With the above, you can access the fourth element (the 'b ' character) using either

array[3]

or

*(array + 3)

And because addition is commutative , the last can also be expressed as

*(3 + array)

which leads to the fun syntax

3[array]

Answer 2

No, you're creating an array, but there's a big difference:

char *string = "Some CONSTANT string";
printf("%c\n", string[1]);//prints o
string[1] = 'v';//INVALID!!

The array is created in a read only part of memory, so you can't edit the value through the pointer, whereas:

char string[] = "Some string";

creates the same, read only, constant string, and copies it to the stack array. That's why:

string[1] = 'v';

Is valid in the latter case.
If you write:

char string[] = {"some", " string"};

the compiler should complain, because you're constructing an array of char arrays (or char pointers), and assigning it to an array of chars. Those types don't match up. Either write:

char string[] = {'s','o','m', 'e', ' ', 's', 't','r','i','n','g', '\o'};
//this is a bit silly, because it's the same as char string[] = "some string";
//or
char *string[] = {"some", " string"};//array of pointers to CONSTANT strings
//or
char string[][10] = {"some", " string"};

Where the last version gives you an array of strings (arrays of chars) that you actually can edit...

Answer 3

No.

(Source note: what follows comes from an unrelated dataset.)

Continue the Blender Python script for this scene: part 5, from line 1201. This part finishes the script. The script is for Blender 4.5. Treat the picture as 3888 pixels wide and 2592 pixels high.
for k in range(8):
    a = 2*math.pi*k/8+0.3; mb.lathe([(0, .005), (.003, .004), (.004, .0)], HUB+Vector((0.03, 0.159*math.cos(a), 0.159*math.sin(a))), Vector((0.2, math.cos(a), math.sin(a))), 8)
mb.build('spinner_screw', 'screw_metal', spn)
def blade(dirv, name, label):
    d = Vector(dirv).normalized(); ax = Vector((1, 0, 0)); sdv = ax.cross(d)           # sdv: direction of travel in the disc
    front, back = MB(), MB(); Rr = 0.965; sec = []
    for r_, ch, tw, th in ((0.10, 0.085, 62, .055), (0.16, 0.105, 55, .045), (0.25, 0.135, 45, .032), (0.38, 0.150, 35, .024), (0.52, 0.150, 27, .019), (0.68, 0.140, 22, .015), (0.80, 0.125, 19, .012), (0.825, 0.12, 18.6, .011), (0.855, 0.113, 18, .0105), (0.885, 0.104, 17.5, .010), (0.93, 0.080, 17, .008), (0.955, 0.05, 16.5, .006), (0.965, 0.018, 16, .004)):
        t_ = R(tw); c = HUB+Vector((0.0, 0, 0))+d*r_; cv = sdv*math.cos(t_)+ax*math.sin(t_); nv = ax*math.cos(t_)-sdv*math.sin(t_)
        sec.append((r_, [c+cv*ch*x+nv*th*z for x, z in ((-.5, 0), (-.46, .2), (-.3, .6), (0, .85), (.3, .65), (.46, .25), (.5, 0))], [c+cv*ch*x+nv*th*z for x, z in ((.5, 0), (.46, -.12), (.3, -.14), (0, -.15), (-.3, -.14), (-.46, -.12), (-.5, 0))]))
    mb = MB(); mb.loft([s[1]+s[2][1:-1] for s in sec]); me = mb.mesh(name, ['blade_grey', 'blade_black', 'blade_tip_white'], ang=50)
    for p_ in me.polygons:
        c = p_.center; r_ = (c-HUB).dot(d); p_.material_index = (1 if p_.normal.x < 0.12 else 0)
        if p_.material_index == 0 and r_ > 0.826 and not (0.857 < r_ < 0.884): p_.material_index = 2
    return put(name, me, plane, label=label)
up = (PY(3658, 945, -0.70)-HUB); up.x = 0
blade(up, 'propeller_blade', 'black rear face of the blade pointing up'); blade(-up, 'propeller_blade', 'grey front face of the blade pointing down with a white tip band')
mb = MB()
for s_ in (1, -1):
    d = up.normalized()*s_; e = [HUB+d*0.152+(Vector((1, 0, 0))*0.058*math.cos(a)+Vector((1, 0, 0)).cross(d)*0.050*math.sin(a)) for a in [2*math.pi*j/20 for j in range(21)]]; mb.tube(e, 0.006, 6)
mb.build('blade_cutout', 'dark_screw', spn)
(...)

Actually it's the "same" as

char array[] = {'O', 'n', 'e', ..... 'i','c','\0');

Every character is a separate element, with an additional \\0 character as a string terminator.

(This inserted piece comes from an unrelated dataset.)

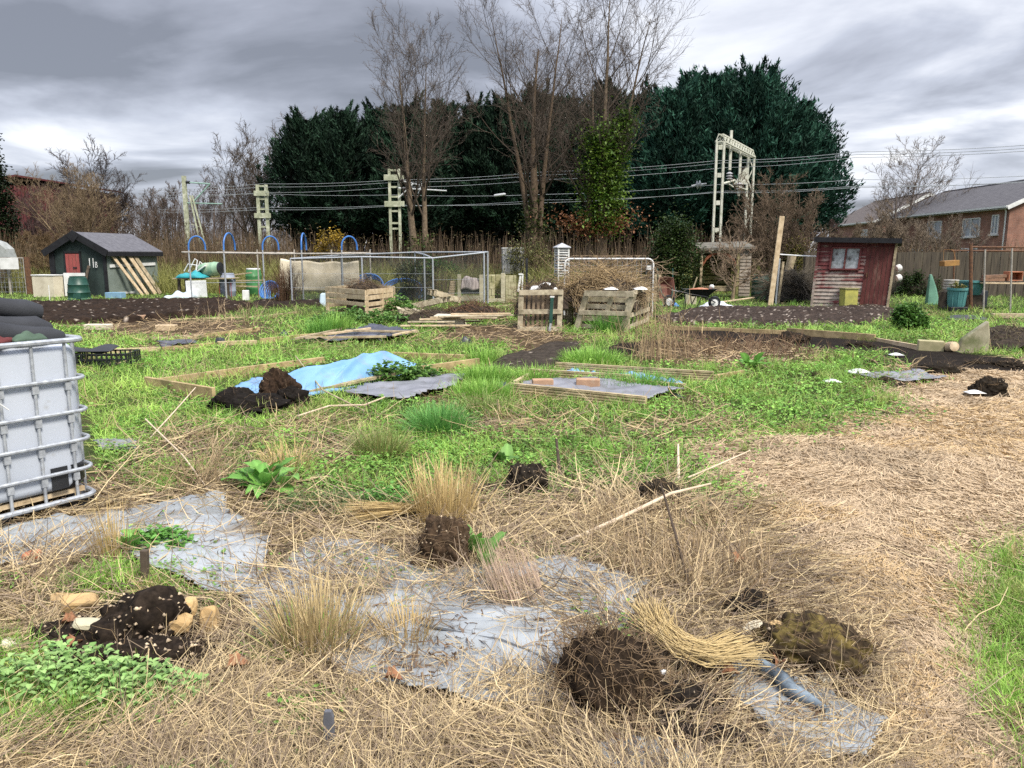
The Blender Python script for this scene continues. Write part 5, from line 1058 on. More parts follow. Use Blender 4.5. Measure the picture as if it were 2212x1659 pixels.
def junk():
    p = GZ(1, 1640, 1400); Y = p[1] + .9; zt = Q(430, 620, Y)[2]
    a = Q(382, 650, Y)[0]; b = Q(506, 650, Y)[0]; t = thing('trestle', 'makeshift plank bench under the heap of plot gear', 'bench', ((a + b) / 2, Y + .2, 0))
    for dy in (-.35, -.1, .15, .4): mb = MB(); mb.box((0, dy, .72 + .01 * dy), (b - a, .2, .04)); mb.build('board', WOOD, t, bev=.005)
    for sx in (-1, 1):
        for dy in (-.3, .35): mb = MB(); mb.box((sx * (b - a) * .42, dy, .35), (.09, .09, .70)); mb.build('leg', DARKW, t)
    q = Q(455, 595, Y + .35); barrel((q[0] - .35, Y + .35, .745), .27, .82, LTGREEN, 'pale green barrel lying on its side on the plank bench', R(-12))
    TEAL = M('teal_sheet', (.03, .30, .33), (.02, .20, .23), 4, .5, bump=.4, bsc=9)
    w = px(62, Y)
    def f(u, v): q = (math.sin(math.pi * u) ** .45) * (math.sin(math.pi * v) ** .5); return ((u - .5) * w, (v - .5) * .7, q * (.20 + .05 * math.sin(u * 13) + .04 * math.sin(v * 9 + u * 5)))
    cloth('tarpaulin', 'crumpled teal tarpaulin lying on the plank bench', 'tarpaulin', (Q(419, 600, Y)[0], Y - .05, .745), 0, f, 30, 16, TEAL, .01)
    CL = M('clear_white_film', (.62, .70, .74), (.5, .57, .62), 3, .35, bump=.4, bsc=7)
    w = px(62, Y)
    def f2(u, v): q = math.sin(math.pi * min(u * 1.0, 1)) ** .4 * math.sin(math.pi * min(1, v)) ** .6; return ((u - .5) * w, (v - .5) * .8, q * (.34 * (.5 + .5 * u) + .06 * math.sin(u * 15 + v * 4)))
    cloth('plastic_film', 'crumpled pale clear film on the grass before the plank bench', 'plastic film', (Q(392, 645, Y - .7)[0], Y - .75, -.01), 0, f2, 30, 16, CL, .008)
    q = Q(427, 640, Y - .35); mb = MB(); mb.bar((-px(22, Y), 0, .32), (px(22, Y), 0, .34), .04, .64); tag(mb.build('white_board', WHITEP, None, bev=.01, loc=(q[0], Y - .42, 0)), 'white panel leaning on the front of the plank bench', 'board')
    # folded chair frame
    c = Q(*Z(1, 1570, 1170), Y + .1); t = thing('folding_chair', 'upturned white folding chair frame on top of the gear', 'chair', (c[0], Y + .15, .75)); s = px(1, Y) / 3.78
    def zz(x, y): return ((x - 1570) * s, 0, (1250 - y) * s * .95)
    for dy, pts in ((-.12, [(1510, 1200), (1545, 1140), (1620, 1150), (1600, 1235)]), (.16, [(1520, 1205), (1580, 1095), (1600, 1110), (1570, 1235)]), (.05, [(1600, 1200), (1630, 1118), (1655, 1150)])):
        mb = MB(); mb.tube([tuple(np.array(zz(*q)) + (0, dy, .02)) for q in pts], .022, 8); mb.build('frame', WHITEP, t, True)
    mb = MB(); mb.bar(tuple(np.array(zz(1600, 1215)) + (0, -.1, .0)), tuple(np.array(zz(1690, 1150)) + (0, -.1, 0)), .35, .03); mb.build('seat', WHITEP, t)
    for u, v0, v1, w_, lab in ((524.5, 629, 650, 15, 'small white bucket in front of the green barrel'), (520, 640, 652, 1, '')):
        if not lab: continue
        q = G(u, v1); box_thing('white_bucket', lab, 'bucket', (q[0], q[1] + .35, 0), (.22, .22, .36), WHITEP, .2, None, .03)
    for i, (x, y, l, a, lab) in enumerate([(2010, 1255, 1.5, .02, 'topmost grey plank of the stack behind the barrels'), (1960, 1300, 1.6, -.03, 'lowest grey plank of the stack behind the barrels'), (1930, 1205, 1.2, .12, 'grey plank slanting up from the stack behind the barrels')]):
        q = Q(*Z(1, x, y), Y + 1.0); mb = MB(); mb.box((0, 0, 0), (l, .18, .05), Matrix.Rotation(-a, 3, 'Y')); tag(mb.build('plank', WOOD, None, bev=.004, loc=q), lab, 'plank', 'planks stacked behind the barrels')
junk()
def hose(u, v, w, h, Y, turns, label, squash=.6):
    q = Q(u, v, Y); t = thing('pipe_coil', label, 'pipe coil', (q[0], Y, 0))
    for k in range(turns):
        mb = MB(); a = w / 2 * (1 - .07 * k); b = h * (1 - .07 * k); n = 26; mb.tube([(a * math.cos(math.pi * 2 * i / n) + .03 * k, .06 * k + .35 * math.sin(math.pi * 2 * i / n) * .6, max(.04, b * (.5 + .5 * math.sin(math.pi * 2 * i / n)))) for i in range(n)], .028, 7, True); mb.build('coil_turn', BLUEPIPE, t, True)
hose(582, 640, px(40, 28.5), .66, 28.6, 6, 'blue water pipe coiled upright left of the cream cloth')
hose(795, 620, px(66, 29.0), .92, 29.0, 4, 'blue water pipe coil rising behind the pallet compost box')
hose(870, 625, px(84, 29.5), .72, 29.6, 3, 'low blue water pipe coil at the right of the compost box')
def bluesheet():
    a = GZ(2, 1360, 1215); w = px(58, a[1])
    def f(u, v): return ((u) * w, .1 * math.sin(u * 5) + .15 * v, .52 * v * (1 - (2 * u - 1) ** 4 * .6) + .0)
    cloth('blue_sheet', 'dull blue plastic sheet leaning under the low pipe coil', 'plastic sheet', (a[0], a[1] + .4, 0), 0, f, 20, 8, M('dull_blue', (.06, .11, .17), (.04, .075, .12), 3, .5, bump=.3, bsc=9), .01)
    a = GZ(2, 740, 1258); w = px(20, a[1])
    def f(u, v): return (u * w + .02 * v, .12 * v, .52 * v * (.75 + .25 * u) + .02 * math.sin(u * 9))
    cloth('plastic_sheet', 'pale blue-grey plastic panel leaning on the left of the compost box', 'panel', (a[0], a[1], -.02), 0, f, 8, 8, M('pale_bluegrey', (.42, .52, .58), (.33, .42, .48), 4, .5), .01)
bluesheet()
for i, (k, x, y, h, c, lab) in enumerate([(1, 1795, 1390, .5, 'red', 'left thin red stake at the foot of the grey-blue barrel'), (1, 1890, 1390, .5, 'red', 'right thin red stake at the foot of the grey-blue barrel'), (2, 245, 1190, .5, 'red', 'thin red stake right of the green barrel'), (1, 408, 1428, .5, 'w', 'thin pale stake in the grass left of the compost bin'), (1, 750, 1360, .42, 'w', 'thin white stake right of the compost bin')]):
    q = GZ(k, x, y); mb = MB(); mb.tube([(0, 0, -.05), (.01, 0, h * 1.15)], .014 if c == 'w' else .012, 6); tag(mb.build('stake', WHITEP if c == 'w' else M('red_paint', (.35, .05, .04), None, 4), None, loc=q), lab, 'stake')
def dead_stalks(name, label, p, n, h, spread, col=TAN, cat='dead plant', seed=1, w=.02, curl=.6, group=None, lean=.35):
    g = np.random.default_rng(seed); nb = NB(); b = np.zeros((n, 3)); b[:, :2] = g.normal(size=(n, 2)) * spread; L = h * (.5 + .7 * g.random(n)); az = g.random(n) * 6.28; d = np.stack((np.sin(az) * lean * g.random(n), np.cos(az) * lean * g.random(n), np.ones(n)), 1)
    P = grow(b, d, L, 4, .10, .0); r = w / 2; tubes_np(nb, P, np.tile(np.linspace(r, r * .4, 5), (n, 1)), cmix(*col, n), 3)
    s, d2, L2, r2 = kids(P, np.full((n, 5), r), L, 4, .3, .95, 20, 60, .35, .6); P2 = grow(s, d2, L2, 2, .15, 0); tubes_np(nb, P2, np.tile(np.linspace(r * .5, r * .25, 3), (len(P2), 1)), cmix(*col, len(P2)), 3)
    return tag(_at(nb, name, p), label, cat, group, 'stuff' if spread >= .45 else None)
def _at(nb, name, p):
    o = nb.build(name, A_STRAW); o.location = tuple(float(q) for q in p); return o
dead_stalks('dead_perennial', 'dark brown dead perennial clump in front of the cream cloth', GZ(2, 455, 1235) + (0, .1, 0), 150, 1.15, .22, ((.16, .09, .05), (.08, .05, .03)), seed=3, w=.018)
dead_stalks('dead_perennial', 'brown leafless shrublet inside the netted cage beside the brick pile', GZ(2, 1600, 1210) + (.2, .6, 0), 110, 1.0, .35, ((.20, .14, .09), (.10, .07, .05)), seed=4)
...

I quoted "same", because there are some differences between char * array and char array[] . If you want to read more, take a look at C: differences between char pointer and array

Answer 4

It's very similar to

char array[] = {'O', 'n', 'e', ' ', /*etc*/ ' ', 'm', 'u', 's', 'i', 'c', '\0'};

but gives you read-only memory.

For a discussion of the difference between a char[] and a char * , see comp.lang.c FAQ 1.32 .